BOSTONThe Sarbanes-Oxley Act is doing more harm than good and must be overhauled, Alan Greenspan told a technology audience here.
“One good thing: Sarbox requires the CEO to certify the financial statement. That’s new and that’s helpful. Having said that, the rest we could do without. Section 404 is a nightmare.” Greenspan’s remarks came at a meeting of the Massachusetts Technology Leadership Council here on Sept. 25. Greenspan was Chairman of the Federal Reserve board for 18 years, having retired in early 2006.
He said the evidence is clear that Sarbanes-Oxley strictures are driving initial public stock offerings away from the New York Stock Exchange and to the London Stock Exchange. Increasingly, he said, people recognize that Sarbanes-Oxley must be changed. “The pressure on getting 404 significantly altered is rising and is taking on a critical mass.” But he added, “You do not get a bill altered when the two names [Sarbanes and Oxley] are in the process of retiring. People are waiting until they are gone. Then, hopefully, changes will be made. Any bill that passes both houses almost unanimously, cannot be a good piece of legislation.”

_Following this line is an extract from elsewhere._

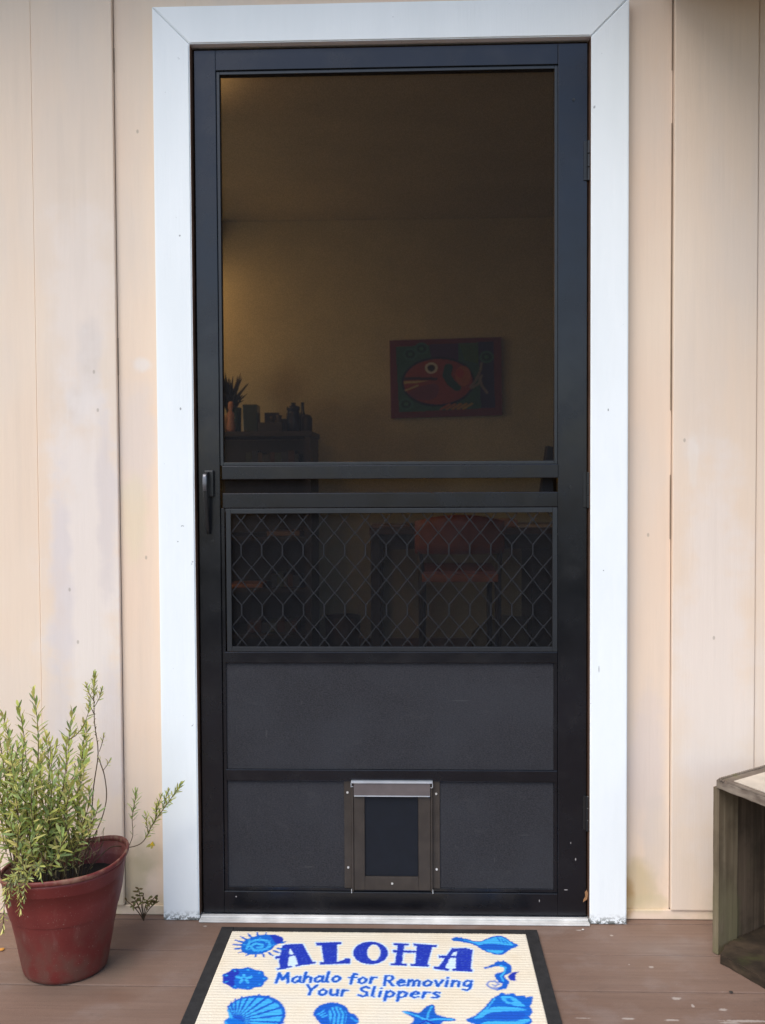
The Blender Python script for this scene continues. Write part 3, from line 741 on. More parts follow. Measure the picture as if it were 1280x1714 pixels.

Greenspan addressed other technology and business issues including the state of the economy. He said the recent tapering off does not indicate a recession. “The American economy is slowing down,” he said, noting high inventories and the contraction of the housing market. However, he said the recent decline in gas prices was good news and on balance, a recession is not imminent. “We’re not as good as we were in recent years, but the signs of this thing folding just aren’t there,” he said.
“Globalization is a critical determinant of economic activity. We’re no longer a separate economy. Formerly, everything was here. That is not the case today.” The single greatest force in the new global economy is China, he said. “China has been moving toward capitalism without ever mentioning that’s what they’re doing. They’ve invented euphemisms to describe what they’re doing as not capitalism, and they’re failing.
“The chance of militarism from China is pretty much gone. I think they are down the road to material well-being. Is that a threat to us? By no means. To the extent that they prosper, it will one way or another help us,” said Greenspan.
He said that offshore outsourcing is bringing benefits. “I think it is a good thing. You have to ask how we have benefited from opening up of markets in globalization. The evidence is unequivocal. I don’t see any one coming close to us in per capita GDP unless we revert to protectionism.”
“The jobs we are losing to China are in obsolescent industries. We ought to be doing what we do best, which is conceptual. The value of intellectual skills is rising, and the value of manual labor is contracting.” Although that trend favors the United States for now, he said our educational system isn’t producing enough people at the highest levels.
“The educational system is in deep trouble. I think we’ve gotten very sloppy in how we’re teaching math and science.” One remedy would be to open up immigration for high-tech workers, he said. “It is psychologically inconceivable to me that someone who gets a Ph.D. in the United States has the psychology to be a terrorist.”